RECORDED DATA:

☆ ☆ ☆ ☆ ☆ ☆ ☆

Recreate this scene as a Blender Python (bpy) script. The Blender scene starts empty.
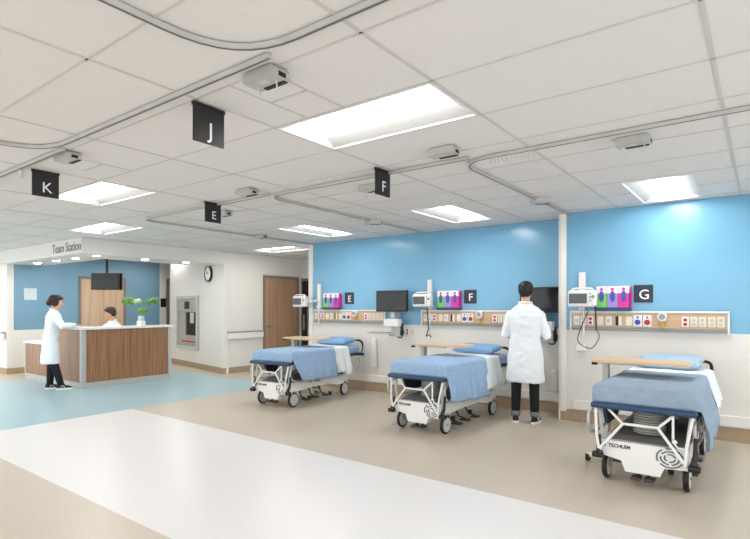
import bpy, bmesh, math, random
from mathutils import Vector, Matrix, noise
PI = math.pi
random.seed(7)
SC = bpy.context.scene
COL = SC.collection

# ------------------------------------------------------------------ camera, world, exposure
cam_data = bpy.data.cameras.new('camera')
cam = bpy.data.objects.new('camera', cam_data)
COL.objects.link(cam)
cam.location = (0, 0, 1.5)
cam.rotation_euler = (PI / 2, 0, math.radians(36.8))
cam_data.sensor_width = 36.0
cam_data.lens = 36.0 * 519 / 750
cam_data.shift_y = 37.5 / 750
cam_data.clip_start = 0.05
SC.camera = cam

world = bpy.data.worlds.new('world')
SC.world = world
world.use_nodes = True
world.node_tree.nodes['Background'].inputs[0].default_value = (0.95, 0.98, 1.0, 1)
world.node_tree.nodes['Background'].inputs[1].default_value = 0.8

SC.view_settings.view_transform = 'Standard'
SC.view_settings.look = 'None'
SC.view_settings.exposure = 1.3
SC.view_settings.gamma = 1.0
SC.view_settings.use_curve_mapping = False
TROFFER_POWER = 9.0
DOWNLIGHT_POWER = 60.0

# ------------------------------------------------------------------ materials
def lin(c):
    return tuple((v / 255 / 12.92) if v / 255 <= 0.04045 else ((v / 255 + 0.055) / 1.055) ** 2.4 for v in c)

def mat(name, rgb, rough=0.5, metal=0.0, var=0.05, scale=12.0, bump=0.0, bscale=200.0, stretch=None,
        emit=0.0, spec=0.5, alpha=None):
    m = bpy.data.materials.new(name)
    m.use_nodes = True
    nt = m.node_tree
    b = nt.nodes['Principled BSDF']
    b.inputs['Roughness'].default_value = rough
    b.inputs['Metallic'].default_value = metal
    b.inputs['Specular IOR Level'].default_value = spec
    tc = nt.nodes.new('ShaderNodeTexCoord')
    mp = nt.nodes.new('ShaderNodeMapping')
    nt.links.new(tc.outputs['Object'], mp.inputs['Vector'])
    if stretch:
        mp.inputs['Scale'].default_value = stretch
    n = nt.nodes.new('ShaderNodeTexNoise')
    n.inputs['Scale'].default_value = scale
    n.inputs['Detail'].default_value = 4
    nt.links.new(mp.outputs[0], n.inputs['Vector'])
    r = nt.nodes.new('ShaderNodeValToRGB')
    c = lin(rgb)
    r.color_ramp.elements[0].position = 0.3
    r.color_ramp.elements[1].position = 0.7
    r.color_ramp.elements[0].color = tuple(v * (1 - var) for v in c) + (1,)
    r.color_ramp.elements[1].color = tuple(min(1, v * (1 + var)) for v in c) + (1,)
    nt.links.new(n.outputs['Fac'], r.inputs['Fac'])
    nt.links.new(r.outputs['Color'], b.inputs['Base Color'])
    if bump:
        n2 = nt.nodes.new('ShaderNodeTexNoise')
        n2.inputs['Scale'].default_value = bscale
        nt.links.new(mp.outputs[0], n2.inputs['Vector'])
        bp = nt.nodes.new('ShaderNodeBump')
        bp.inputs['Strength'].default_value = bump
        bp.inputs['Distance'].default_value = 0.002
        nt.links.new(n2.outputs['Fac'], bp.inputs['Height'])
        nt.links.new(bp.outputs[0], b.inputs['Normal'])
    if emit:
        b.inputs['Emission Color'].default_value = (1.0, 0.985, 0.95, 1)
        b.inputs['Emission Strength'].default_value = emit
    return m

def wood(name, dark, light, rough=0.4, scale=1.0, axis='Z', fine=1.0):
    """wood with the grain running along one axis"""
    m = mat(name, light, rough)
    nt = m.node_tree
    n = [x for x in nt.nodes if x.type == 'TEX_NOISE'][0]
    mp = [x for x in nt.nodes if x.type == 'MAPPING'][0]
    r = [x for x in nt.nodes if x.type == 'VALTORGB'][0]
    s = {'Z': (22, 22, 0.8), 'X': (0.8, 22, 22), 'Y': (22, 0.8, 22)}[axis]
    mp.inputs['Scale'].default_value = tuple(v * fine for v in s)
    n.inputs['Scale'].default_value = scale
    n.inputs['Detail'].default_value = 6
    n.inputs['Distortion'].default_value = 0.4
    r.color_ramp.elements[0].position = 0.3
    r.color_ramp.elements[1].position = 0.72
    r.color_ramp.elements[0].color = lin(dark) + (1,)
    r.color_ramp.elements[1].color = lin(light) + (1,)
    return m

M = {}
M['tile'] = mat('acoustic_tile', (222, 220, 218), 0.9, var=0.02, scale=60, bump=0.1, bscale=260)
M['tbar'] = mat('tbar_metal', (200, 197, 193), 0.5, var=0.02)
M['wall_white'] = mat('white_wall_paint', (226, 223, 217), 0.45, var=0.012, scale=3)
M['wall_blue'] = mat('blue_wall_paint', (119, 175, 207), 0.2, var=0.025, scale=2)
M['wall_blue2'] = mat('slate_blue_wall_paint', (116, 154, 178), 0.45, var=0.025, scale=2)
M['trim_white'] = mat('white_trim', (234, 232, 227), 0.35, var=0.01)
M['base_tan'] = mat('tan_rubber_base', (168, 146, 120), 0.5, var=0.03)
M['floor_tan'] = mat('tan_vinyl', (190, 179, 164), 0.34, var=0.05, scale=45, bump=0.03, bscale=40)
M['floor_white'] = mat('white_vinyl', (217, 214, 214), 0.32, var=0.02, scale=45, bump=0.03, bscale=40)
M['floor_blue'] = mat('pale_blue_vinyl', (154, 185, 194), 0.3, var=0.035, scale=45, bump=0.03, bscale=40)
M['door'] = wood('oak_door_veneer', (156, 122, 92), (184, 149, 117), 0.45)
M['door_pale'] = wood('pale_oak_door_veneer', (186, 156, 128), (212, 184, 156), 0.45)
M['walnut'] = wood('walnut_laminate', (122, 84, 56), (170, 124, 88), 0.4, scale=1.3)
M['maple'] = wood('maple_laminate', (212, 178, 140), (228, 198, 162), 0.35, axis='X')
M['rail_wood'] = wood('tan_rail_laminate', (196, 160, 122), (214, 180, 144), 0.4, axis='X', fine=1.5)
M['door_frame'] = mat('taupe_door_frame', (128, 118, 108), 0.45)
M['steel'] = mat('brushed_steel', (176, 174, 168), 0.35, 0.7)
M['alu'] = mat('anodised_aluminium', (190, 189, 184), 0.4, 0.35)
M['track'] = mat('curtain_track_metal', (192, 190, 185), 0.45, 0.15)
M['grey'] = mat('grey_plastic', (150, 150, 147), 0.5)
M['dgrey'] = mat('dark_grey_plastic', (92, 92, 94), 0.55)
M['lgrey'] = mat('light_grey_plastic', (196, 196, 192), 0.45)
M['white'] = mat('white_enamel', (232, 232, 230), 0.35, var=0.01)
M['cream'] = mat('cream_plastic', (226, 221, 200), 0.45)
M['black'] = mat('black_rubber', (16, 16, 18), 0.5)
M['screen'] = mat('dark_screen', (20, 19, 20), 0.18, var=0.2, scale=4)
M['screen_grey'] = mat('grey_screen', (84, 88, 94), 0.3)
M['sign'] = mat('charcoal_sign', (26, 23, 23), 0.5)
M['sign_slate'] = mat('slate_sign', (44, 52, 66), 0.5)
M['navy'] = mat('navy_vinyl', (30, 62, 96), 0.4)
M['darknavy'] = mat('dark_navy_vinyl', (42, 54, 78), 0.5)
M['holder'] = mat('blue_holder', (42, 74, 112), 0.4)
M['red'] = mat('red_plastic', (178, 38, 44), 0.4)
M['blue_p'] = mat('blue_plastic', (44, 84, 168), 0.4)
M['green_p'] = mat('green_card', (126, 206, 92), 0.5)
M['purple_p'] = mat('lilac_card', (160, 140, 214), 0.5)
M['magenta_p'] = mat('magenta_card', (222, 52, 160), 0.5)
M['card'] = mat('white_card', (238, 236, 240), 0.5, var=0.01)
M['oval'] = mat('indigo_print', (72, 84, 170), 0.5)
M['yellow_p'] = mat('yellow_plastic', (214, 180, 60), 0.4)
M['bellows'] = mat('greygreen_bellows', (176, 180, 166), 0.6)
M['pedal'] = mat('brown_pedal', (66, 56, 50), 0.5)
M['cover_grey'] = mat('grey_base_cover', (128, 122, 124), 0.6)
M['mattress'] = mat('blue_bed_sheet', (142, 172, 208), 0.8, var=0.06, scale=30, bump=0.4, bscale=90)
M['blanket'] = mat('woven_blue_blanket', (150, 178, 210), 0.85, var=0.17, scale=45, bump=0.6, bscale=140)
M['blanket_g'] = mat('grey_blue_blanket', (142, 160, 178), 0.85, var=0.08, scale=18, bump=0.6, bscale=140)
M['pillow'] = mat('blue_pillow', (128, 168, 212), 0.8, var=0.04, bump=0.3, bscale=60)
M['pillow_pale'] = mat('pale_blue_pillow', (158, 184, 208), 0.8, var=0.04, bump=0.3, bscale=60)
M['sheet'] = mat('white_sheet', (230, 236, 240), 0.85, var=0.02, bump=0.3, bscale=60)
M['coat'] = mat('white_coat_cloth', (232, 238, 242), 0.8, var=0.015, bump=0.2, bscale=120)
M['trousers'] = mat('black_cloth', (24, 25, 30), 0.85)
M['cuff'] = mat('faded_denim', (118, 120, 124), 0.85, var=0.2, scale=80)
M['skin'] = mat('skin', (218, 164, 138), 0.55)
M['hair'] = mat('black_hair', (20, 16, 16), 0.55, var=0.3, scale=60)
M['hair_b'] = mat('dark_brown_hair', (44, 30, 24), 0.55, var=0.3, scale=60)
M['shoe'] = mat('black_canvas_shoe', (28, 28, 30), 0.6)
M['sole'] = mat('white_rubber_sole', (232, 230, 226), 0.5)
M['leaf'] = mat('green_leaf', (104, 152, 72), 0.5, var=0.35, scale=25)
M['leaf2'] = mat('pale_leaf', (176, 204, 150), 0.5, var=0.2, scale=25)
M['lens'] = mat('troffer_lens', (255, 255, 255), 0.5, var=0.0, emit=TROFFER_POWER)
M['wing'] = mat('troffer_reflector', (160, 160, 160), 0.6, var=0.01)
M['lampglow'] = mat('downlight_lens', (255, 255, 255), 0.5, var=0.0, emit=DOWNLIGHT_POWER)
M['team'] = mat('grey_letters', (124, 118, 114), 0.4)
M['dark_room'] = mat('dark_doorway_leaf', (44, 38, 36), 0.25)
M['tube'] = mat('tube_station_panel', (178, 175, 165), 0.4, 0.15)
M['plaque'] = mat('pale_plaque', (196, 210, 212), 0.3)

# ------------------------------------------------------------------ mesh helpers
def nb():
    return bmesh.new()

def box(bm, x0, x1, y0, y1, z0, z1, bev=0.0, seg=2):
    r = bmesh.ops.create_cube(bm, size=1.0)
    vs = r['verts']
    for v in vs:
        v.co = Vector(((x0 + x1) / 2 + v.co.x * (x1 - x0), (y0 + y1) / 2 + v.co.y * (y1 - y0), (z0 + z1) / 2 + v.co.z * (z1 - z0)))
    if bev:
        es = list({e for v in vs for e in v.link_edges})
        bmesh.ops.bevel(bm, geom=es, offset=bev, segments=seg, affect='EDGES', profile=0.5)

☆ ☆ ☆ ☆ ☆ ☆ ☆

YOUR INSTRUCTIONS: Every line from the start of the listing above through the line with "COL = SC.collection" should be repeated exactly; skip the pictures and add nothing else.

OUTPUT OF THE TASK:
Recreate this scene as a Blender Python (bpy) script. The Blender scene starts empty.
import bpy, bmesh, math, random
from mathutils import Vector, Matrix, noise
PI = math.pi
random.seed(7)
SC = bpy.context.scene
COL = SC.collection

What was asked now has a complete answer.